The image features a Venn diagram with five circles, each detailing a concept related to social equity and justice, such as understanding structural racism, repairing harm, promoting equity, building community power, and embedding accountability. Icons like hands shaking, a broken chain, gear, and roots illustrate these ideas. The diagram underscores the interconnectedness of these themes in fostering community equity and justice, presented in soft blue shades against a light backdrop.

Welcome to Module 1: Putting Principles to Practice: Achieving Safety by Advancing Racial Justice.

This Module provides foundational content for integrating racial justice principles into violence prevention efforts.
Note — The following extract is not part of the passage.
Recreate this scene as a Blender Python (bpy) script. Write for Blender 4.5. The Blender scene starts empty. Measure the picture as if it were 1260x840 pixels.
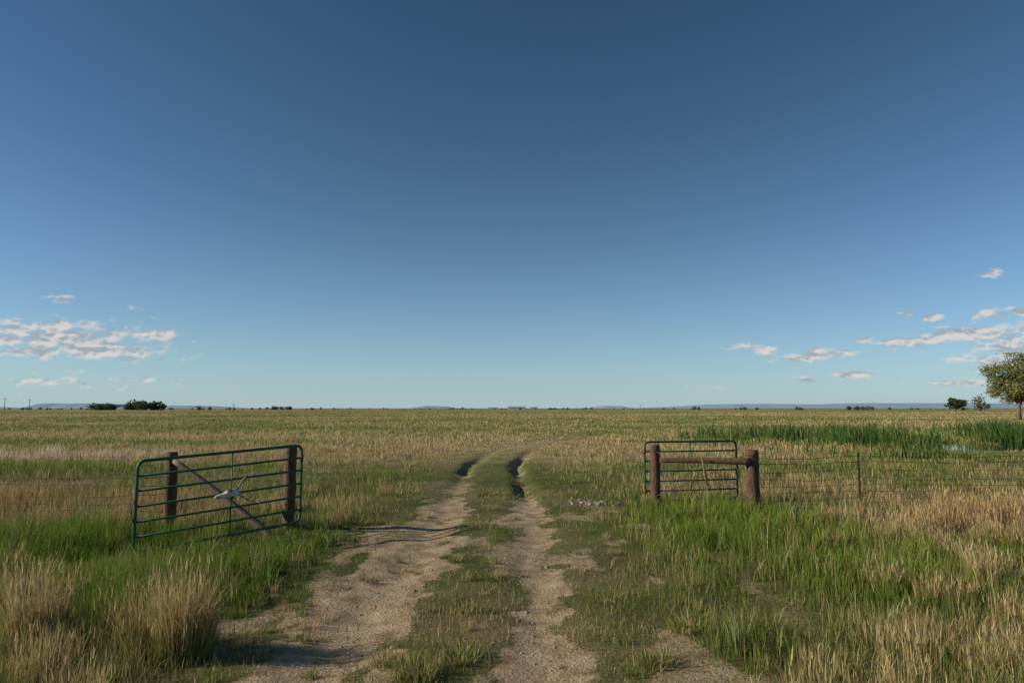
import bpy, math, numpy as np
from mathutils import Vector, Matrix, Euler
np.seterr(all='ignore')
rng = np.random.default_rng(7)
scene = bpy.context.scene
scene.view_settings.view_transform = 'Standard'
scene.view_settings.look = 'None'
scene.view_settings.exposure = 0
scene.view_settings.gamma = 1
COL = scene.collection
CAM_H = 2.15

# ---------------------------------------------------------------- noise
def _h(xi, yi, seed):
    n = (xi*374761393 + yi*668265263 + seed*1442695041) & 0xffffffff
    n = ((n ^ (n >> 13))*1274126177) & 0xffffffff
    n = n ^ (n >> 16)
    return (n & 0xffff)/65535.0
def vnoise(x, y, seed=0):
    x = np.asarray(x, float); y = np.asarray(y, float)
    xi = np.floor(x).astype(np.int64); yi = np.floor(y).astype(np.int64)
    fx = x-xi; fy = y-yi
    fx = fx*fx*(3-2*fx); fy = fy*fy*(3-2*fy)
    a = _h(xi, yi, seed); b = _h(xi+1, yi, seed); c = _h(xi, yi+1, seed); d = _h(xi+1, yi+1, seed)
    return (a*(1-fx)+b*fx)*(1-fy)+(c*(1-fx)+d*fx)*fy
def fbm(x, y, seed=0, o=4):
    s = 0; a = .5; t = 0
    for i in range(o):
        s = s+a*vnoise(x*2**i+17.3*i, y*2**i-9.1*i, seed+i*13); t += a; a *= .5
    return s/t
def blob(X, Y, cx, cy, rx, ry):
    return np.exp(-(((X-cx)/rx)**2+((Y-cy)/ry)**2)**2)
def sstep(a, b, x):
    t = np.clip((x-a)/(b-a), 0, 1); return t*t*(3-2*t)

# ---------------------------------------------------------------- site layout
TY = [-60, 0, 5, 13, 19, 27, 33, 40, 48, 65, 101, 160, 400]
TX = [-.6, -.65, -.63, -.42, -.5, -.75, -.2, 1.0, 3.2, 10, 25, 60, 220]
PC = (27.3, 41.0)   # pond centre
def track(X, Y):
    c = np.interp(Y, TY, TX)
    slope = (np.interp(Y+1.5, TY, TX)-np.interp(Y-1.5, TY, TX))/3
    k = 1/np.sqrt(1+slope**2)
    return (X-c)*k
def rut_mask(X, Y):
    d = track(X, Y)
    n = (fbm(X*1.3, Y*.8, 3)-.5)
    n2 = (fbm(X*5, Y*4, 5)-.5)
    wl = .46+.85*n+.75*n2; wr = .24+.6*n+.65*n2
    far = sstep(13.5, 19, Y)
    wl = wl-.26*far; wr = wr-.09*far
    l = 1-sstep(wl-.15, wl+.22, np.abs(d+.97))
    r = 1-sstep(wr-.12, wr+.22, np.abs(d-.84))
    m = np.maximum(l, r)
    m = m*(1-.45*far)*(1-sstep(26, 44, Y)*.9)
    bare = .60*sstep(.52, .65, fbm(X*1.3, Y*.8, 41))*(1-sstep(2.6, 3.8, np.abs(d-.5)))
    return np.maximum(m, bare*(1-far))
def height(X, Y):
    d = track(X, Y)
    wig = .35*(fbm(Y*.35, Y*0, 9)-.5)*sstep(15, 22, Y)
    s = sstep(14, 21, Y)*(1-sstep(26, 38, Y))
    dl = .05+.17*s*np.clip(2.6*fbm(Y*.28, Y*0+3, 10)-.75, .1, 1)*sstep(19, 24, Y)
    dr = .05+.20*s*np.clip(2.6*fbm(Y*.33, Y*0+8, 19)-.65, .1, 1)
    w = .32-.08*s
    z = -dl*np.exp(-((d+.97+wig)/(w*1.1))**2)-dr*np.exp(-((d-.84+wig*.7)/w)**2)
    z = z+.10*(fbm(X*.55, Y*.55, 11)-.5)+.04*(fbm(X*3, Y*3, 12)-.5)
    z = z+.4*(fbm(X*.035, Y*.035, 14)-.5)*sstep(45, 90, Y)
    z = z+.016*(fbm(X*12, Y*12, 15, 2)-.5)*(Y < 30)
    z = z-.40*blob(X, Y, PC[0], PC[1], 5.0, 4.2)-.05*blob(X, Y, 24.3, 35, 3.5, 4.5)
    z = z-.12*blob(X, Y, -11, 17, 6, 4)
    return z
def gate_clear(X, Y):
    """trampled, shorter grass along the swing of the left gate"""
    ax, ay, bx, by = -5.6, 10.05, -3.7, 12.0
    t = np.clip(((X-ax)*(bx-ax)+(Y-ay)*(by-ay))/((bx-ax)**2+(by-ay)**2), 0, 1)
    dd = np.hypot(X-(ax+t*(bx-ax))-.15, Y-(ay+t*(by-ay))+.45)
    return np.exp(-(dd/1.0)**4)
def lushness(X, Y):
    j = 1.6*(fbm(X*.6, Y*.6, 21)-.5)
    l = blob(X+j, Y+j, -5.9, 9.5, 4.8, 3.2)
    l = np.maximum(l, blob(X+j, Y-j, 3.7, 12.4, 2.1, 3.1))
    l = np.maximum(l, .75*blob(X, Y+j, 8.5, 10.2, 3.4, .9))
    l = np.maximum(l, .6*blob(X, Y, -20, 24, 9, 2.2))
    l = np.maximum(l, .7*blob(X, Y+j, 4.2, 8.8, 1.8, 1.4))
    return l
def marsh(X, Y):
    j = 3*(fbm(X*.2, Y*.2, 25)-.5)
    m = blob(X+j, Y+j, 32, 45, 18, 9)
    m = np.maximum(m, blob(X+j, Y+j*.5, 25, 32, 9.5, 4.5))
    m = np.maximum(m, blob(X, Y, 58, 52, 24, 14))
    return m
def tallstraw(X, Y):
    j = 1.0*(fbm(X*.6, Y*.6, 23)-.5)
    t = blob(X, Y+j, 9.5, 12.9, 4.3, 1.25)
    t = np.maximum(t, .9*blob(X, Y+j, -12, 15.5, 7, 2.8))
    t = np.maximum(t, .5*blob(X+j, Y, -4.4, 6.1, 1.6, .9))
    t = np.maximum(t, .5*blob(X+j, Y, 6, 19, 4, 3))
    return t
PALE = (-21, 30.5, 7.5, 1.5)
def greenness(X, Y):
    n = fbm(X*.45, Y*.45, 31)
    nf = fbm(X*.016+5, Y*.045, 33, 5)
    nm = fbm(X*.09, Y*.14, 35, 4)
    f = sstep(16, 40, Y)
    g = .82+2.0*(n-.5)
    gf = .54+2.8*(nf-.5)+2.1*(nm-.5)
    g = g*(1-f)+gf*f
    d = np.abs(track(X, Y))
    g = g+.45*np.exp(-(d/2.6)**2)*sstep(15, 26, Y)*(1-sstep(60, 120, Y))
    g = g+.9*lushness(X, Y)-.85*tallstraw(X, Y)+.5*marsh(X, Y)
    g = g-1.2*blob(X, Y, *PALE)
    g = g+.5*blob(X, Y, -22, 44, 16, 6)
    return np.clip(g, .05, 1)
STRAW = np.array([.56, .44, .23]); STRAW2 = np.array([.40, .305, .145])
GREEN = np.array([.15, .22, .042]); OLIVE = np.array([.22, .24, .07])

# ---------------------------------------------------------------- materials
def newmat(name):
    m = bpy.data.materials.new(name); m.use_nodes = True
    nt = m.node_tree; nt.nodes.clear()
    return m, nt
def N(nt, t, **kw):
    n = nt.nodes.new(t)
    for k, v in kw.items(): setattr(n, k, v)
    return n
def mat_simple(name, c1, c2, scale=8, rough=.8, bump=.3, stretch=(1, 1, 1), metallic=0, bdist=.01):
    m, nt = newmat(name); L = nt.links.new
    out = N(nt, 'ShaderNodeOutputMaterial'); p = N(nt, 'ShaderNodeBsdfPrincipled')
    tc = N(nt, 'ShaderNodeTexCoord'); mp = N(nt, 'ShaderNodeMapping')
    mp.inputs['Scale'].default_value = stretch
    no = N(nt, 'ShaderNodeTexNoise'); no.inputs['Scale'].default_value = scale; no.inputs['Detail'].default_value = 8
    cr = N(nt, 'ShaderNodeValToRGB')
    cr.color_ramp.elements[0].position = .35; cr.color_ramp.elements[1].position = .66
    cr.color_ramp.elements[0].color = (*c1, 1); cr.color_ramp.elements[1].color = (*c2, 1)
    bp = N(nt, 'ShaderNodeBump'); bp.inputs['Strength'].default_value = bump; bp.inputs['Distance'].default_value = bdist
    L(tc.outputs['Object'], mp.inputs['Vector']); L(mp.outputs[0], no.inputs['Vector'])
    L(no.outputs['Fac'], cr.inputs[0]); L(cr.outputs[0], p.inputs['Base Color'])
    L(no.outputs['Fac'], bp.inputs['Height']); L(bp.outputs[0], p.inputs['Normal'])
    p.inputs['Roughness'].default_value = rough; p.inputs['Metallic'].default_value = metallic
    L(p.outputs[0], out.inputs[0])
    return m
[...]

The module describes five mutually reinforcing racial justice principles and examples of community action. It also offers descriptions of how to put racial justice principles into practice.

Why racial justice principles?

Imagine a future when we have eliminated hierarchies based on race. Institutions and systems are fair, power is shared equitably, and we have recognized, honored, and repaired the harms of generations of race-based violence and injustice in the United States. Everyone has access to the conditions that support their health and well-being across the life course, resulting in safety in our homes and communities. We can make such a future possible. It requires deliberate and sustained efforts to advance racial justice and transform the ways in which people have structured racism into our systems over generations.
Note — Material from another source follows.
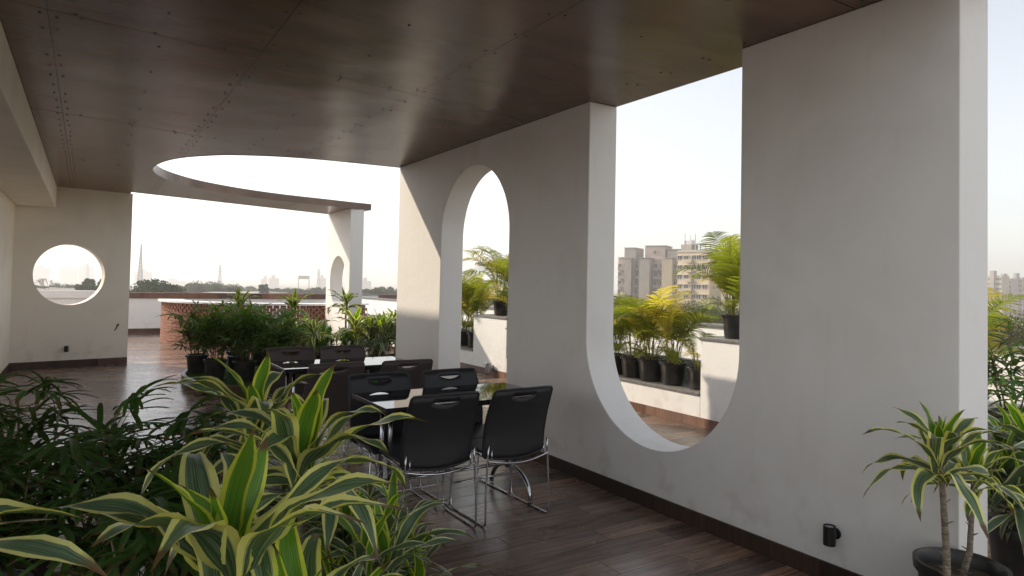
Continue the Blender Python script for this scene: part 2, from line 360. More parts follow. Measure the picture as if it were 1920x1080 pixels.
for i, (x0, x1, y0, y1) in enumerate(cells):
    lx = round(x1-x0, 3); ly = round(y1-y0, 4)
    if i < 295:
        if (lx, ly) not in shared:
            b = MB(); c = .0012
            b.add([(0,0,-.01),(lx,0,-.01),(lx,ly,-.01),(0,ly,-.01),(0,0,-c),(lx,0,-c),(lx,ly,-c),(0,ly,-c),(c,c,0),(lx-c,c,0),(lx-c,ly-c,0),(c,ly-c,0)],
                  [(0,1,5,4),(1,2,6,5),(2,3,7,6),(3,0,4,7),(4,5,9,8),(5,6,10,9),(6,7,11,10),(7,4,8,11),(8,9,10,11)])
            shared[(lx, ly)] = b.mesh('plank', M['plank'])
        put('plank', shared[(lx, ly)], floor, (x0, y0, random.uniform(-.0004, .0004)))
    else:
        rest.box(x0, x1, y0, y1, -.01, 0)
tag(rest.build('far_planks', M['plank_far'], floor), kind='stuff')

# building mass under the terrace, so it stands on something
bm_ = MB(); bm_.box(-12.3, 7.15, -8.3, 20.4, -14, -.36)
tag(bm_.build('building_below_terrace', M['wall2']), 'white building carrying the roof terrace', 'building')

mb = MB(); mb.box(-9, -1.252, 8.0, 14.6, -.35, 6.8)
tag(mb.build('main_block', M['wall2']), 'tall rendered main building block rising behind the left edge of the terrace', 'building')
# ------------------------------------------------------------------ skirting
def skirting(parent, p0, p1, normal, h=.1, t=.011, m='skirt', L=1.2, z=0, name='skirting_tile', start=0.0):
    p0 = Vector((p0[0], p0[1], 0)); p1 = Vector((p1[0], p1[1], 0)); d = p1-p0; n = d.length; d.normalize(); nn = Vector((normal[0], normal[1], 0))
    s = -start
    k = 0
    while s < n-.01:
        a = max(s, 0); e = min(s+L-.002, n)
        q0 = p0+d*a; q1 = p0+d*e; o = p0-parent.location if False else None
        b = MB(); vs = []
        for zz in (z+.001, z+h-.002*(k % 2)*.3):
            for q in (q0, q1, q1+nn*t, q0+nn*t): vs.append((q.x, q.y, zz))
        b.add(vs, [(0,1,2,3),(4,7,6,5),(0,4,5,1),(1,5,6,2),(2,6,7,3),(3,7,4,0)])
        b.build(name, M[m], parent, fix=True)
        s += L; k += 1

# ------------------------------------------------------------------ arcade wall with arch and U opening
Y0, Y1 = 1.416, 7.78
ol = [(Y0, 0), (5.18, 0)]
ol += [(5.18, 2.0)]+arc(5.88, 2.0, .70, PI, 0, 40)[1:-1]+[(6.58, 2.0), (6.58, 0)]
ol += [(Y1, 0), (Y1, H), (4.03, H), (4.03, 1.115)]
ol += arc(3.315, 1.115, .715, 0, -PI, 48)[1:-1]+[(2.60, 1.115), (2.60, H), (Y0, H)]
wb = MB(); wb.plate(ol, [], lambda u, v, t: (PX+t, u, v), TH)
wall1 = tag(wb.build('arcade_wall', M['wall'], fix=True), 'long white wall with a round-headed arch and a tall U-shaped opening', 'wall')
md = wall1.modifiers.new('bevel', 'BEVEL'); md.width = .006; md.segments = 2; md.limit_method = 'ANGLE'; md.angle_limit = R(50)
skirting(wall1, (PX, Y0), (PX, 5.18), (-1, 0), start=.55)
skirting(wall1, (PX, 6.58), (PX, Y1), (-1, 0))
skirting(wall1, (PX+TH, Y0), (PX+TH, 5.18), (1, 0)); skirting(wall1, (PX+TH, 6.58), (PX+TH, Y1), (1, 0))
skirting(wall1, (PX-.011, Y0), (PX+TH+.011, Y0), (0, -1))
skirting(wall1, (PX-.0, 6.58), (PX+TH, 6.58), (0, -1)); skirting(wall1, (PX, 5.18), (PX+TH, 5.18), (0, 1))

# outer column wall with a porthole
cw = MB(); cw.plate([(12.84,0),(14.34,0),(14.34,H),(12.84,H)], [arc(13.57,1.505,.515,0,2*PI,48)[:-1]], lambda u, v, t: (4.38+t, u, v), .27)
col = tag(cw.build('porthole_pier', M['wall'], fix=True), 'short white pier with a round porthole under the tip of the canopy', 'wall')
skirting(col, (4.38, 12.84), (4.38, 14.34), (-1, 0)); skirting(col, (4.369, 12.84), (4.66, 12.84), (0, -1))

# left wall with round hole (slightly skewed)
A = Vector((-.99, 13.0)); B_ = Vector((.625, 13.28)); dd = (B_-A).normalized(); nn = Vector((-dd.y, dd.x)); Lw = (B_-A).length
hc = (-.24+.99)/dd.x
lw = MB(); lw.plate([(0,0),(Lw,0),(Lw,H),(0,H)], [arc(hc,1.512,.50,0,2*PI,56)[:-1]], lambda u, v, t: (A.x+dd.x*u+nn.x*t, A.y+dd.y*u+nn.y*t, v), .24)
leftw = tag(lw.build('round_hole_wall', M['bounce_wall'], fix=True), 'white wall with a large round hole at the left end of the terrace', 'wall')
skirting(leftw, (A.x, A.y), (B_.x, B_.y), (-nn.x, -nn.y), h=.11, m='coping')
ch = MB(); cp = A+dd*1.46-nn*.0015
pts = [(-.035,-.06),(-.01,-.02),(.0,.03),(.03,.055),(.045,.03),(.02,.0),(.01,-.03),(-.02,-.07)]
ch.plate(pts, [], lambda u, v, t: (cp.x+dd.x*u-nn.x*t, cp.y+dd.y*u-nn.y*t, .64+v), .0015)
tag(ch.build('chipped_patch', M['bark'], leftw, fix=True), 'dark chipped patch in the plaster')

# side wall + beam on the far left
sw = MB(); sw.box(-1.25, -.99, 8.0, 13.0, 0, H)
sidew = tag(sw.build('side_wall', M['beam']), 'pale wall, tinted cream for warm bounce light, along the left edge under the dropped beam', 'wall')
skirting(sidew, (-.99, 8.0), (-.99, 13.0), (1, 0))
bb = MB(); bb.box(-.988, -.46, 1.25, 12.99, H-.352, H-.004)
beam = tag(bb.build('dropped_beam', M['beam']), 'thick dropped beam, tinted cream for warm bounce light, running along the left side of the ceiling', 'beam')
md = beam.modifiers.new('bevel', 'BEVEL'); md.width = .008; md.segments = 2

# ------------------------------------------------------------------ ceiling slab with the round cut-out
rim = [(3.546,7.79),(3.27,7.80),(2.81,7.84),(2.30,7.90),(1.83,8.03),(1.38,8.28),(1.10,8.57),(.88,8.93),(.75,9.34),(.69,9.75),(.69,10.1),(.76,10.49),(.90,10.88),(1.10,11.23),(1.38,11.6),(1.71,11.89),(2.15,12.18),(2.67,12.42),(3.2,12.57),(3.8,12.68),(4.38,12.80),(4.80,12.86)]
def smooth_poly(p, k=4):
    out = []
    for i in range(len(p)-1):
        p0 = Vector(p[max(i-1,0)]); p1 = Vector(p[i]); p2 = Vector(p[i+1]); p3 = Vector(p[min(i+2,len(p)-1)])
        for j in range(k):
            t = j/k; out.append(tuple(.5*((2*p1)+(-p0+p2)*t+(2*p0-5*p1+4*p2-p3)*t*t+(-p0+3*p1-3*p2+p3)*t**3)))
    return out+[p[-1]]
rim = smooth_poly(rim)
slab_ol = [(-3.9,1.25),(3.546,1.25)]+rim+[(4.72,14.44),(.59,13.06),(.59,13.5),(-1.25,13.3),(-1.25,8.0),(-3.9,8.0)]
cs = MB(); cs.plate(slab_ol, [], lambda u, v, t: (u, v, H+.014+t), .10)
ceil = tag(cs.build('ceiling', M['gap'], fix=True), kind='structure')
fa = MB(); n_ = len(rim)                    # brown fascia strip round the cut-out
vs = []; fs = []
for i, (x, y) in enumerate(rim):
    a = Vector(rim[max(i-1,0)]); b = Vector(rim[min(i+1,n_-1)]); t = (b-a).normalized(); no = Vector((-t.y, t.x))*-1
    no = -no if False else no
    vs += [(x, y, H-.002), (x, y, H+.125), (x+no.x*.008, y+no.y*.008, H-.002), (x+no.x*.008, y+no.y*.008, H+.125)]
for i in range(n_-1):
    o = i*4; fs += [(o,o+4,o+5,o+1), (o+2,o+3,o+7,o+6), (o,o+2,o+6,o+4), (o+1,o+5,o+7,o+3)]
fa.add(vs, fs); fa.build('fascia_strip', M['ceil'], ceil, fix=True)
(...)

The direct, cumulative, and generational impacts of structural racism are a primary driver of multiple forms of violence and the significant and pervasive inequities in rates of violence across racial groups. On the other hand, racial justice and other forms of social justice promote safety. Racial justice efforts build on the inherent strengths and assets and generational legacies of resistance and resilience within communities of color and all communities to build healthy, safe, equitable, interdependent, multicultural communities.

Addressing structural racism and advancing racial justice requires that we tell the truth about structural racism and systematically dismantle its many manifestations. It requires that we invest in the deep, painful, and necessary processes of individual and collective healing to ameliorate the harms of racism. And it demands that we accelerate and sustain structures, policies, practices, and programs that generate racial justice, in a manner that acknowledges harms of the past and ensures that the future is more racially just and safe. The opportunities for transformative growth are enormous, through putting racial justice principles into practice, and a commitment to continuous learning and improvement. The work requires commitment, patience, grace, and humility. By engaging in this work, individuals, organizations, and collaborative groups can become even more powerful agents of change to achieve racial justice as a necessary pathway to safety.